Further study showed that I was not smoking weed. I had laced my cigarette with some old salvia that I had forgotten about. The smell, when i did smell the container, was unmistakable.
I was very lucky. Salvia has a short shelf life. If I had smoked the same amount of full potency I might have been on the floor screaming and my wife would have thrown me out of my house.
TL:DR Don't do drugs kids.
Off to google salvia.
Remember fat girls/boys need love too. Does it really matter what you bust a nut in this weekend?
Flying back from Tampa this thin, good looking woman sits next to me on the plane. Maybe 30. But her voice made it pretty clear she was a two-pack a day girl, minimum. My wife insists this girl was hitting on me until I told her I was flying with my family in the next row over (there were four of us).
Anyway, this woman orders two bottles of whiskey (the mini bottles you get on a plane). And a ginger ale. She pours both bottles of whiskey into a plastic glass, no ice, and downs it all in less than a second. Then she cracks open the ginger ale and guzzles that, too.
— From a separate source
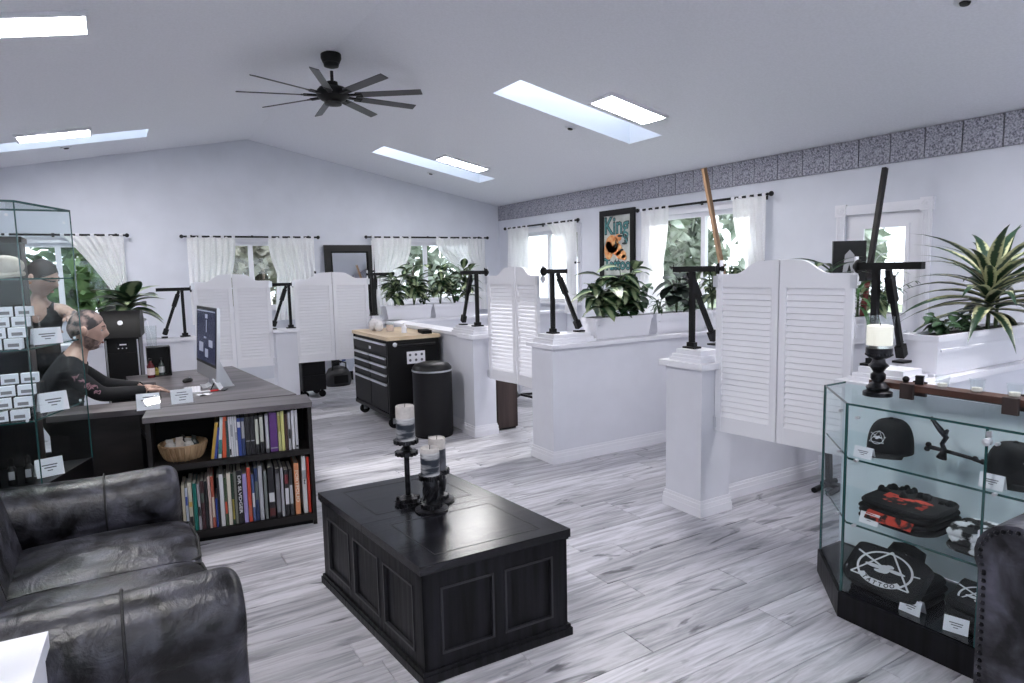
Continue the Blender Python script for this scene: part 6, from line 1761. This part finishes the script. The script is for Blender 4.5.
part('back_bracket', MB().bar((-.20, 0, .40), (-.285, 0, .60), .05, .02), BLKMET, t); part('post', MB().tube([(0, 0, .06), (0, 0, .38)], .025, 10), STEEL, t, smooth=True)
for k in range(5):
    a = k * 1.2566; l = part('leg', MB().bar((0, 0, .08), (.24 * math.cos(a), .24 * math.sin(a), .06), .04, .025), BLACK, t, .004); part('caster', MB().ball((.24 * math.cos(a), .24 * math.sin(a), .026), .025, u=10, v=7), BLKMAT, l, smooth=True)

# woman standing behind, head bent, arm reaching towards the man's head
t = thing('person', 'standing person with dark shaved hair in black tank top leaning over the seated person', 'person', (0, 0, 0))
HW_ = Vector((-.435, 5.70, 1.612))
Hw = Matrix.Translation(HW_) @ Matrix.Rotation(R_(-28), 4, 'Z') @ Matrix.Rotation(R_(20), 4, 'Y') @ Matrix.Rotation(R_(4), 4, 'X')
hd = head_mesh(1.05)
pel = (-.50, 5.86, .93); sp1 = (-.50, 5.86, 1.06); sp2 = (-.50, 5.84, 1.18); chest = (-.485, 5.80, 1.32); neck = (-.462, 5.745, 1.46)
shA, elA, wrA = (-.315, 5.74, 1.385), (-.215, 5.62, 1.24), (-.26, 5.36, 1.34)
shB, elB, wrB = (-.655, 5.76, 1.385), (-.66, 5.55, 1.20), (-.42, 5.38, 1.26)
V = [pel, sp1, sp2, chest, neck, (-.445, 5.715, 1.55), shA, elA, wrA, shB, elB, wrB, (-.42, 5.87, .88), (-.41, 5.88, .48), (-.41, 5.90, .09), (-.39, 5.78, .035), (-.58, 5.87, .88), (-.59, 5.88, .48), (-.59, 5.90, .09), (-.58, 5.78, .035)]
Rr = [(.165, .13), (.135, .11), (.14, .115), (.15, .11), (.052, .052), (.045, .045), .050, .038, .025, .050, .038, .025, .085, .058, .038, .03, .085, .058, .038, .03]
limbs = skin_mesh(V, E, Rr, 2)
ms = [(limbs, None), (hd, Hw)]
for me in hand_mesh(.55, -1): ms.append((me, hand_at(wrA, (-.24, 5.24, 1.345), 1, .5)))
for me in hand_mesh(.55, 1): ms.append((me, hand_at(wrB, (-.31, 5.24, 1.28), -1, .5)))
body = ob('body', fuse(ms, .0055, 'body', 2), mat('skin_tattooed_light', (.50, .35, .29), .5, col2=(.34, .22, .19), scale=10), t)
def sleeve_t(p, q_, ra, rb):
    p, q_ = Vector(p), Vector(q_)
    return MB().tube([p.lerp(q_, k / 6) for k in range(7)], [ra + (rb - ra) * k / 6 for k in range(7)], 14, False)
mb = sleeve_t(Vector(shA).lerp(Vector(elA), .25), elA, .048, .041); part('upper_arm_tattoo', mb, TATSKIN, body, smooth=True, label='dark patterned tattoo sleeve')
mb = sleeve_t(elA, Vector(elA).lerp(Vector(wrA), .85), .041, .029); part('forearm_tattoo', mb, TATSKIN, body, smooth=True)
shell(hair_cap(1.05, .0035, -.055, .066), mat('dark_buzzed_hair', (.014, .011, .012), .85, col2=(.05, .04, .04), scale=40), body, 'buzzed_hair', Hw)
face_parts(t, body, Hw, None, BROW, 1.05)
part('eyewear', MB().tube([Hw @ Vector(p) for p in ((.0, -.083, .014), (.085, -.062, .012), (.103, -.03, .010), (.105, 0, .012), (.103, .03, .010), (.085, .062, .012), (.0, .083, .014))], .0045, 6), BLACK, body, smooth=True)
part('earring', MB().lathe([(.006, -.003), (.012, -.003), (.012, .003), (.006, .003)], n=14), mat('copper', (.45, .2, .1), .3, metal=.8), body, M=Hw @ Matrix.Translation((-.012, -.088, -.030)) @ Matrix.Rotation(math.pi / 2, 4, 'X'))
TANK = mat('black_tank', (.006, .006, .008), .85)
SGW = segs_of(V, E, Rr) + [(tuple(Hw @ Vector((0, 0, -.06))), tuple(Hw @ Vector((0, 0, .06))), .09), (wrA, (-.24, 5.24, 1.345), .035), (wrB, (-.31, 5.24, 1.28), .035)]
def strap(co):
    import numpy as np
    x = co[:, 0] + .485
    top = 1.385 - .085 * np.exp(-(x / .06) ** 2) - .9 * np.clip(np.abs(x) - .115, 0, 1)
    return (co[:, 2] < top) | ((np.abs(np.abs(x) - .085) < .024) & (np.abs(x) < .125))
garment(body, SGW, {0: (0, 1), 1: (0, 1), 2: (0, 1), 3: (0, .8), 5: (0, .85), 8: (0, .85)}, .006, 'tank_top', TANK, body, strap)
garment(body, SGW, {0: (0, .4), 11: (0, 1), 12: (0, 1), 13: (0, .95), 15: (0, 1), 16: (0, 1), 17: (0, .95)}, .006, 'trousers', BLKMAT, body)
for x in (-.41, -.59): part('shoe', MB().ball((x, 5.83, .048), (.05, .13, .047), u=16, v=9), BLACK, body, smooth=True)

# ------------------------------------------------------------------ outdoors seen through the windows
GRASS = mat('lawn', (.05, .09, .035), .9, col2=(.12, .16, .07), scale=3)
struct('ground', MB().box(-25, 30, -20, 35, -.40, -.30), GRASS)
FOL = [mat('foliage', (.03, .075, .022), .8, col2=(.12, .20, .07), scale=3), mat('foliage', (.11, .16, .10), .8, col2=(.52, .57, .48), scale=3), mat('foliage', (.17, .16, .11), .8, col2=(.55, .52, .44), scale=3)]  # the two paler sets carry overexposed window glare in their leaf colour
def tree(x, y_, h, rr, k, label, seed, n=2200):
    r = random.Random(seed)
    t = thing('tree', label, 'tree', (x, y_, -.30), 0, 'trees outside the windows')
    part('trunk', MB().tube([(0, 0, 0), (.05, .03, h * .4), (-.03, .02, h * .8)], [.13, .10, .04], 9), BARK, t, smooth=True)
    mb = MB()
    cl = [(Vector((r.uniform(-1, 1) * rr * .7, r.uniform(-1, 1) * rr * .7, h * r.uniform(.16, .95))), rr * r.uniform(.3, .55)) for _ in range(18)]
    for i in range(n):
        c_, q_ = cl[i % 18]
        d = Vector((r.gauss(0, 1), r.gauss(0, 1), r.gauss(0, 1))).normalized() * q_ * r.random() ** .4
        p = c_ + d; s_ = r.uniform(.09, .22)
        a = Vector((r.gauss(0, 1), r.gauss(0, 1), r.gauss(0, 1))).normalized(); b = a.cross(Vector((r.gauss(0, 1), r.gauss(0, 1), r.gauss(0, 1)))).normalized()
        mb._add([p - a * s_, p + b * s_ * .5, p + a * s_, p - b * s_ * .5], [(0, 1, 2, 3)])
    f = part('foliage', mb, FOL[k], t); f['kind'] = 'stuff'
TR = [(-1.6, 13.2, 5, 1.3, 0, 'leafy green tree outside the far left window, left'), (-.2, 13.8, 5.5, 1.4, 0, 'leafy green tree outside the far left window, right'), (1.4, 15.5, 6, 1.3, 1, 'glare-paled green tree outside the window left of the mirror'), (2.6, 14.6, 5.5, 1.2, 2, 'brownish tree outside the window left of the mirror'),
      (4.3, 15.2, 6, 1.3, 2, 'brownish tree outside the window behind the planters'), (5.8, 14.2, 5.5, 1.2, 1, 'glare-paled green tree outside the corner window'), (10.8, 11.0, 5, 1.2, 1, 'glare-paled tree outside the right wall window nearest the corner'), (11.5, 13.5, 6, 1.3, 2, 'brown tree outside the right wall window nearest the corner'),
      (10.6, 7.2, 5, 1.1, 1, 'glare-paled tree outside the window with the leaning pole'), (11.5, 9.1, 6, 1.3, 1, 'tree behind the window with the leaning pole, left'), (12.6, 3.0, 6, 1.3, 2, 'brown tree outside near the entry door')]
for i, a in enumerate(TR): tree(a[0], a[1], a[2], a[3], a[4], a[5], 60 + i)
Definitely out of my league.
If I had to guess, I'd say she's in PR or journalism.
She WAS doing something funky with a magazine. Marking it all up as she flipped through it. Said something to the attendant about giving the flight crew some magazines -- which made no sense to me whatsoever as her only carry on was a purse and the one magazine.
Salvia divinorum. I used to smoke it a lot a few years ago.
Back in my youth I did a lot of major psychedelic substances. LSD, DMT, psilocybin mushies, mescaline. And back then they were easy to get. As was hash oil and opium.
But all the good stuff was in the late 60s early 70s. Now you're likely to get some twisted soup of chemicals created by a chemistry major with a bad eye for pipettes.
These days the only way you can get that entheogenic head is with plants that haven't been put on the list. That is the list of illegal chemicals.
Certain botanicals are not yet illegal. That includes salvia (in some states), Hawaiian Baby Wood Rose seeds (in some states) and others.
The thing is, that salvia is the most potent hallucinogenic plant in the world. It's on the level of taking LSD. But the difference is how you take it.
The people that use it for a vision quest never smoke it. They chew it or make tea.
Only us idiots smoke it. And then it comes on like gangbusters. In a moment you forget that you smoked it. I mean totally forget it. The bolus of smoke in your lungs has not even been exhaled before you are gone.
The world that you are in is the place that you have always been in. You have no idea that you took a drug. It may last a minute or two. Or it may last 5 minutes. But you have always been there. It don't matter.
Meanwhile your body decides to do something. Maybe it's walk around and bounce off of walls. Or walk off of a roof. It's possible.
And that's why you need a sitter. Someone who will hold you and comfort you. And hold you down. While you spend time as a house. Or you are sucked down into the center of the Earth and find the Universe there.
Or depending upon the music you are listening to, find yourself speaking to an old soul who thinks that you are a speck on their plan for your world.
Maybe you see a dark tunnel in the corner of your room that you KNEW was there all the time and you dive into it.
And 30 seconds later it all coalesces back into a solid room. And for a while you KNOW the reality was where you just were.
Yeah so...
TL;DR
Don't do salvia.
MIND. BLOWN.
I have somehow managed to get a contact high over the Internet.